President Donald Trump's personal lawyer Rudy Giuliani said he's "not worried" about the possible release of Special Counsel Robert Mueller's full report on his two-year investigation into Russian election interference, saying House Judiciary Committee Chairman Jerrold Nadler should have access to "everything" from the probe.
"Except for little quibbles, I'm not worried about the report at all," Giuliani, a former New York City mayor and prosecutor, said Sunday on CBS's Face the Nation. He argued that Nadler should "get all the information" contained in the nearly 400-page report.
"[Attorney General William Barr] has said he's going to put up the maximum amount of information possible," he said. "The only thing that will stop him will be legal barriers."
Mueller concluded his investigation into Russian interference in the 2016 presidential election last month, submitting his final report on March 22 to the Justice Department, overseen by Barr. The attorney general then quickly released a summary of the findings on March 24, revealing that Mueller had not established that Trump or his campaign team had conspired with Russia. However, Mueller did not draw a conclusion as to whether or not the president had obstructed justice by interfering with the probe.
In his letter, Barr quoted Mueller's report as saying: "[T]he investigation did not establish that members of the Trump Campaign conspired or coordinated with the Russian government in its election interference activities." The attorney general quoted another portion of the report that said: "while this report does not conclude that the President committed a crime, it also does not exonerate him."
Legal experts, such as Fox News judicial analyst Judge Andrew Napolitano, have pointed out that Mueller likely found "some evidence" that Trump or his associates colluded with Moscow. However, this was not sufficient enough to stand up in a court of law for an indictment to be justified.
"When he [Barr] said in his four-page letter that the government could not establish the existence of a conspiracy–he meant it could not establish it beyond a reasonable doubt," Napolitano, who formerly served as a judge of the New Jersey Superior Court, argued at the end of March. "Did they find some evidence of conspiracy? Of course they did! If they didn't, he would have told us."

Democrats have demanded that the full report be released to lawmakers and the public for maximum transparency.
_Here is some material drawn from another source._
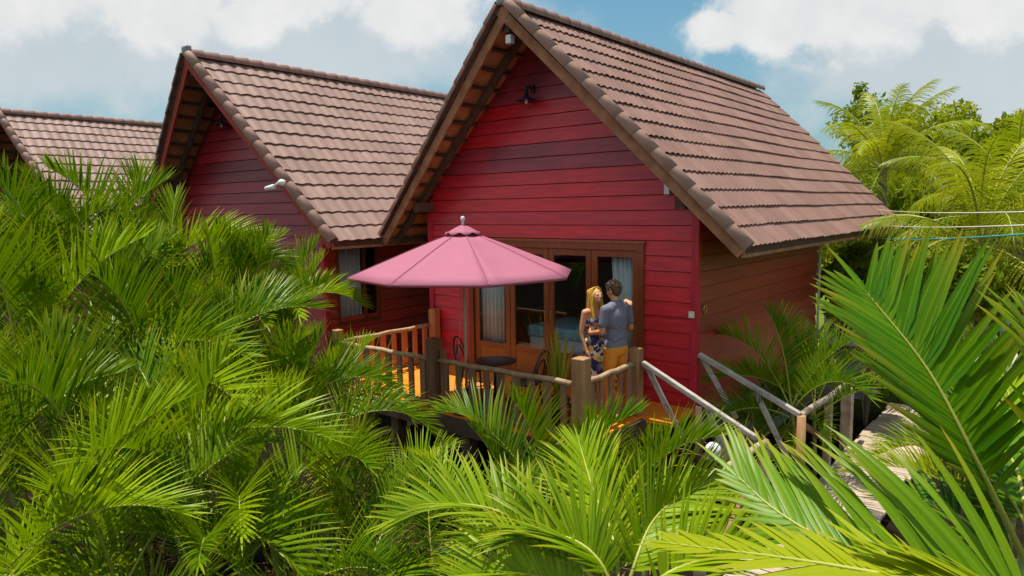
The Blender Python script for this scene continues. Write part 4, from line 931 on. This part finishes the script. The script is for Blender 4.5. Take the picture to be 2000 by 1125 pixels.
def hair_mat(name, c1, c2):
    m, t, b, o = new_mat(name); n = t.noise(coords(t, (60, 60, 5)), 1.6, 4); t.l(t.ramp(n, [(.35, c1), (.65, c2)]), b.inputs['Base Color']); b.inputs['Roughness'].default_value = .45; bump(t, b, n, .7, .006); return m
M['blond'] = hair_mat('blonde_hair', (.42, .20, .02), (.80, .48, .07)); M['brownhair'] = hair_mat('brown_hair', (.035, .018, .010), (.13, .065, .03))
def blobmesh(name, prims, vox, mats, parent, smooth=4, paint=None):
    """union of tapered limbs and ellipsoids, remeshed into one continuous skin"""
    bm = bmesh.new()
    for pr in prims:
        if pr[0] == 'c':
            _, a, b, ra, rb = pr; a, b = V(a), V(b); L = (b-a).length; n = max(2, int(L/(min(ra, rb)*.5))+1)
            q = (b-a).to_track_quat('Z', 'Y').to_matrix().to_4x4() if L > 1e-6 else Matrix.Identity(4)
            if L > 1e-6: bmesh.ops.create_cone(bm, cap_ends=True, segments=14, radius1=ra, radius2=rb, depth=L, matrix=Matrix.Translation((a+b)/2) @ q)
            for p, r_ in ((a, ra), (b, rb)): bmesh.ops.create_icosphere(bm, subdivisions=2, radius=r_, matrix=Matrix.Translation(p))
        else:
            _, c, rr = pr[:3]; rot = pr[3] if len(pr) > 3 else Matrix.Identity(4)
            bmesh.ops.create_icosphere(bm, subdivisions=3, radius=1, matrix=Matrix.Translation(V(c)) @ rot @ Matrix.Diagonal((*rr, 1)))
    me = bpy.data.meshes.new(name+'_src'); bm.to_mesh(me); bm.free(); o = bpy.data.objects.new(name, me); COL.objects.link(o)
    r_ = o.modifiers.new('r', 'REMESH'); r_.mode = 'VOXEL'; r_.voxel_size = vox; sm = o.modifiers.new('s', 'SMOOTH'); sm.iterations = smooth; sm.factor = .5
    C.view_layer.update(); ev = o.evaluated_get(C.evaluated_depsgraph_get()); fin = bpy.data.meshes.new_from_object(ev); fin.name = name
    o.modifiers.clear(); o.data = fin; bpy.data.meshes.remove(me); fin.materials.clear()
    for m in mats: fin.materials.append(m)
    fin.polygons.foreach_set('use_smooth', [True]*len(fin.polygons))
    fin.polygons.foreach_set('material_index', [paint(p.center) if paint else 0 for p in fin.polygons])
    if parent: o.parent = parent
    return o
def hand(wrist, d, palm_n, s=1.0, curl=.5):
    """palm, four unequal fingers and a thumb"""
    d = V(d).normalized(); pn = V(palm_n); pn = (pn-d*pn.dot(d)).normalized(); sd = d.cross(pn); w_ = V(wrist); P = []
    k = w_+d*.085*s
    P.append(('c', w_, w_+d*.03*s, .023*s, .026*s))
    for i, x in enumerate((-.03, -.01, .01, .03)):
        a = k+sd*x*s; P.append(('c', w_+d*.02*s+sd*x*.6*s, a, .016*s, .0115*s)); L = (.062, .074, .070, .052)[i]*s
        d1 = (d+pn*curl*.6).normalized(); b = a+d1*L*.5; d2 = (d+pn*curl*1.6).normalized(); P += [('c', a, b, .0105*s, .0095*s), ('c', b, b+d2*L*.5, .0095*s, .0075*s)]
    a = w_+d*.025*s-sd*.024*s; b = a+(d*.6-sd*.75+pn*.3).normalized()*.045*s; P += [('c', a, b, .014*s, .0115*s), ('c', b, b+(d*.9-sd*.2+pn*.5).normalized()*.035*s, .011*s, .009*s)]
    return P
def head(c, s, R_):
    """skull, jaw, brow, nose, lips, ears, in a frame looking along +Y turned by R_"""
    c = V(c); m4 = R_.to_4x4()
    def E(o, r): return ('e', c+R_ @ (V(o)*s), tuple(x*s for x in r), m4)
    return [E((0, -.008, .03), (.073, .092, .09)), E((0, .018, -.015), (.064, .072, .085)), E((0, .045, -.062), (.042, .042, .038)), E((0, .073, .018), (.05, .02, .014)), E((0, .094, -.014), (.011, .016, .024)), E((0, .098, -.027), (.016, .013, .011)), E((0, .082, -.052), (.024, .013, .010)),
            E((.073, -.005, -.005), (.012, .022, .032)), E((-.073, -.005, -.005), (.012, .022, .032)), E((.03, .068, -.012), (.02, .016, .018)), E((-.03, .068, -.012), (.02, .016, .018))]
def face_paint(c, s, R_):
    inv = R_.inverted(); c = V(c)
    def f(p):
        q = (inv @ (p-c))/s
        if q.y > .055 and abs(q.z-.006) < .0085 and .016 < abs(q.x) < .040: return 1
        if q.y > .078 and abs(q.z+.052) < .009 and abs(q.x) < .022: return 2
        return 0
    return f
MAN = V((-.675, -.95, .004)); th = rad(75)
man = empty('person', MAN, th, 'man in grey T-shirt and orange trousers seen from behind, holding the woman', 'person')
hm = V((0, .045, 1.655)); Rm = Matrix.Rotation(rad(-12), 3, 'X') @ Matrix.Identity(3); Rm = Matrix.Rotation(rad(10), 3, 'Z') @ Matrix.Rotation(rad(-14), 3, 'X')
torso = [('e', (0, 0, .95), (.165, .115, .13)), ('e', (0, .0, 1.10), (.145, .10, .17)), ('e', (0, -.005, 1.30), (.168, .112, .18)), ('c', (-.145, -.005, 1.43), (.145, -.005, 1.43), .064, .064), ('c', (-.09, -.01, 1.46), (.09, -.01, 1.46), .055, .055)]
armL = [('c', (-.195, -.005, 1.43), (-.245, .0, 1.15), .052, .040), ('c', (-.245, .0, 1.15), (-.17, .285, 1.085), .041, .027)]
armR = [('c', (.195, -.005, 1.43), (.275, .01, 1.15), .052, .040), ('c', (.275, .01, 1.15), (.18, .285, 1.08), .041, .027)]
legs = [('c', (sx*.088, 0, .92), (sx*.095, .02, .50), .088, .056) for sx in (-1, 1)]+[('c', (sx*.095, .02, .50), (sx*.1, -.02, .09), .056, .038) for sx in (-1, 1)]
feet = [('c', (sx*.1, -.045, .045), (sx*.112, .15, .036), .042, .034) for sx in (-1, 1)]
body = torso+armL+armR+legs+feet+[('c', (0, -.005, 1.45), (0, .03, 1.59), .058, .054)]+head(hm, 1.0, Rm)+hand((-.17, .285, 1.085), (.15, 1, -.05), (1, 0, 0), 1.0, .5)+hand((.18, .285, 1.08), (-.15, 1, -.05), (-1, 0, 0), 1.0, .5)
blobmesh('body', body, .0065, [M['skin_m'], M['eye'], M['lips']], man, 3, face_paint(hm, 1.0, Rm))
def inflate(pr, k): return [(p[0], p[1], p[2], p[3]+k, p[4]+k) if p[0] == 'c' else ('e', p[1], tuple(x+k for x in p[2])) for p in pr]
sleeves = [('c', (-.195, -.005, 1.43), (-.232, -.001, 1.24), .066, .060), ('c', (.195, -.005, 1.43), (.252, .005, 1.24), .066, .060)]
folds = [('c', (-.13, -.09, 1.03), (.05, -.105, 1.10), .016, .012), ('c', (.12, -.085, 1.02), (-.02, -.108, 1.14), .016, .010), ('c', (-.12, -.07, 1.22), (-.03, -.11, 1.16), .014, .010), ('c', (.14, -.07, 1.25), (.04, -.11, 1.18), .014, .010)]
blobmesh('shirt', inflate(torso, .011)+sleeves+folds+[('c', (0, -.005, 1.46), (0, .012, 1.515), .066, .062), ('e', (0, 0, .91), (.178, .13, .07))], .009, [M['shirt']], man, 4)
pl = [('e', (0, -.004, .90), (.178, .132, .12))]+[('c', (sx*.09, 0, .88), (sx*.1, .015, .50), .102, .078) for sx in (-1, 1)]+[('c', (sx*.1, .015, .50), (sx*.104, -.012, .12), .078, .064) for sx in (-1, 1)]
pl += [('c', (sx*.04, -.075, z), (sx*.15, -.06, z+.03), .018, .012) for sx in (-1, 1) for z in (.44, .52, .60, .25, .33)]
blobmesh('trousers', pl, .010, [M['pants']], man, 3)
mt = Rm.to_4x4()
def HE(o, r): return ('e', hm+Rm @ V(o), r, mt)
blobmesh('hair', [HE((0, -.016, .045), (.078, .094, .088)), HE((0, -.045, .0), (.074, .066, .085)), HE((0, .045, .095), (.055, .045, .032)), HE((.045, -.01, .03), (.034, .06, .05)), HE((-.045, -.01, .03), (.034, .06, .05))], .007, [M['brownhair']], man, 2)
for sx in (-1, 1): blobmesh('shoe', [('c', (sx*.1, -.05, .045), (sx*.112, .16, .04), .050, .042)], .008, [M['black']], man, 3)
DST = .41
Fm = V((-math.sin(th), math.cos(th), 0)); WOM = MAN+Fm*DST
wom = empty('person', WOM, th+math.pi, 'blonde woman in a patterned dress looking up at the man', 'person')
hw = V((0, .035, 1.545)); Rw = Matrix.Rotation(rad(-6), 3, 'Z') @ Matrix.Rotation(rad(20), 3, 'X')
torso = [('e', (0, 0, .90), (.155, .115, .13)), ('e', (0, 0, 1.06), (.118, .088, .14)), ('e', (0, -.005, 1.22), (.145, .10, .15)), ('c', (-.13, -.01, 1.345), (.13, -.01, 1.345), .05, .05), ('e', (.065, .075, 1.22), (.055, .05, .058)), ('e', (-.065, .075, 1.22), (.055, .05, .058))]
arms = [('c', (.165, -.01, 1.345), (.215, -.03, 1.07), .044, .034), ('c', (.215, -.03, 1.07), (.20, .06, .84), .034, .022), ('c', (-.165, -.01, 1.345), (-.235, .19, 1.37), .044, .034), ('c', (-.235, .19, 1.37), (-.18, .405, 1.515), .034, .023)]
legs = [('c', (sx*.082, 0, .86), (sx*.08, .015, .47), .085, .052) for sx in (-1, 1)]+[('c', (sx*.08, .015, .47), (sx*.08, -.02, .08), .050, .033) for sx in (-1, 1)]+[('c', (sx*.08, -.04, .04), (sx*.09, .12, .03), .036, .028) for sx in (-1, 1)]
blobmesh('body', torso+arms+legs+[('c', (0, -.01, 1.36), (0, .012, 1.48), .048, .045)]+head(hw, .95, Rw)+hand((.20, .06, .84), (-.1, .35, -1), (-1, 0, 0), .92, .4)+hand((-.18, .405, 1.515), (.25, .95, -.05), (0, -.1, -1), .92, .7), .006, [M['skin_w'], M['eye'], M['lips']], wom, 3, face_paint(hw, .95, Rw))
blobmesh('dress', inflate([torso[0], torso[1], ('e', (0, -.004, 1.20), (.148, .102, .105)), torso[4], torso[5]], .010)+[('e', (0, 0, .84), (.175, .135, .16)), ('c', (0, 0, .80), (0, 0, .56), .165, .20), ('c', (.075, .06, 1.27), (.085, -.0, 1.385), .012, .010), ('c', (-.075, .06, 1.27), (-.085, -.0, 1.385), .012, .010), ('c', (.085, 0, 1.385), (.06, -.08, 1.27), .010, .012), ('c', (-.085, 0, 1.385), (-.06, -.08, 1.27), .010, .012)], .009, [M['dress']], wom, 3)
mt = Rw.to_4x4()
def HW(o, r): return ('e', hw+Rw @ V(o), r, mt)
hs_ = [HW((0, -.02, .042), (.080, .092, .085)), HW((0, -.05, -.02), (.078, .06, .10)), HW((.062, .0, .02), (.022, .05, .06)), HW((-.062, .0, .02), (.022, .05, .06))]
for sx in (-1, 1):
    hs_ += [('c', hw+V((sx*.070, .0, .02)), hw+V((sx*.082, .015, -.14)), .026, .03), ('c', hw+V((sx*.082, .015, -.14)), hw+V((sx*.095, .055, -.30)), .03, .024), ('c', hw+V((sx*.095, .055, -.30)), hw+V((sx*.085, .085, -.40)), .024, .008), ('c', hw+V((sx*.055, -.04, -.02)), hw+V((sx*.075, -.06, -.25)), .04, .034), ('c', hw+V((sx*.075, -.06, -.25)), hw+V((sx*.06, -.08, -.38)), .034, .012)]
hs_ += [('c', hw+V((0, -.075, -.02)), hw+V((0, -.09, -.3)), .05, .03)]
def add_locks(o, curves, r):
    mb = MB()
    for c_ in curves: mb.tube(c_, lambda k: r*(1-.75*k), 5)
    me = o.data; bm = bmesh.new(); bm.from_mesh(me); vs = [bm.verts.new(v) for v in mb.v]
    for f in mb.f:
        try: bm.faces.new([vs[i] for i in f]).smooth = True
        except ValueError: pass
    bm.to_mesh(me); bm.free()
hr_ = random.Random(4); ho = blobmesh('hair', hs_, .007, [M['blond']], wom, 2); cv = []
for i in range(110):
    sx = hr_.choice((-1, 1)); a = hr_.uniform(-1.9, .75); top_ = hw+Rw @ V((sx*hr_.uniform(.004, .03), hr_.uniform(-.07, .05), .125))
    e1 = hw+Rw @ V((sx*(.079+hr_.uniform(0, .012))*max(.25, math.cos(a*.5)), -.02+.085*math.sin(a), .02)); e1.z = hw.z+hr_.uniform(-.01, .04)
    e2 = e1+V((sx*hr_.uniform(.0, .02), hr_.uniform(-.012, .02), -hr_.uniform(.12, .18))); e3 = e2+V((sx*hr_.uniform(-.01, .03), hr_.uniform(-.03, .045), -hr_.uniform(.10, .22)))
    cv.append([top_, top_.lerp(e1, .5)+V((sx*.028, 0, .018)), e1, e1.lerp(e2, .5), e2, e2.lerp(e3, .5)+V((sx*.006, 0, 0)), e3])
add_locks(ho, cv, .0075)

mh = [c_ for c_ in man.children if c_.name.startswith('hair')][0]; cv = []
for i in range(420):
    n_ = V((hr_.gauss(0, 1), hr_.gauss(-.25, 1), hr_.gauss(.5, .8))).normalized()
    if n_.z < -.35: continue
    b_ = hm+Rm @ V((n_.x*.076, -.02+n_.y*.09, .042+n_.z*.086)); t_ = (Rm @ (n_*.5+V((hr_.uniform(-.3, .3), hr_.uniform(-.2, .5), -.25)))).normalized()
    cv.append([b_, b_+t_*.012+n_*.006, b_+t_*.03+n_*.003])
add_locks(mh, cv, .004)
Barr has maintained that he plans to release as much as possible in conjunction with legal regulations that are in place to protect privacy. The attorney general has given himself a self-imposed deadline of mid-April to release the document.
Although Trump and his supporters have argued that the report fully exonerates him, the very language of the document already shared by Barr disagrees with that assessment. The New York Times and other media outlets have also reported that several unidentified members of Mueller's investigatory team have voiced dissatisfaction with the way Barr summarized their findings, suggesting it was more damaging than the attorney general's letter revealed.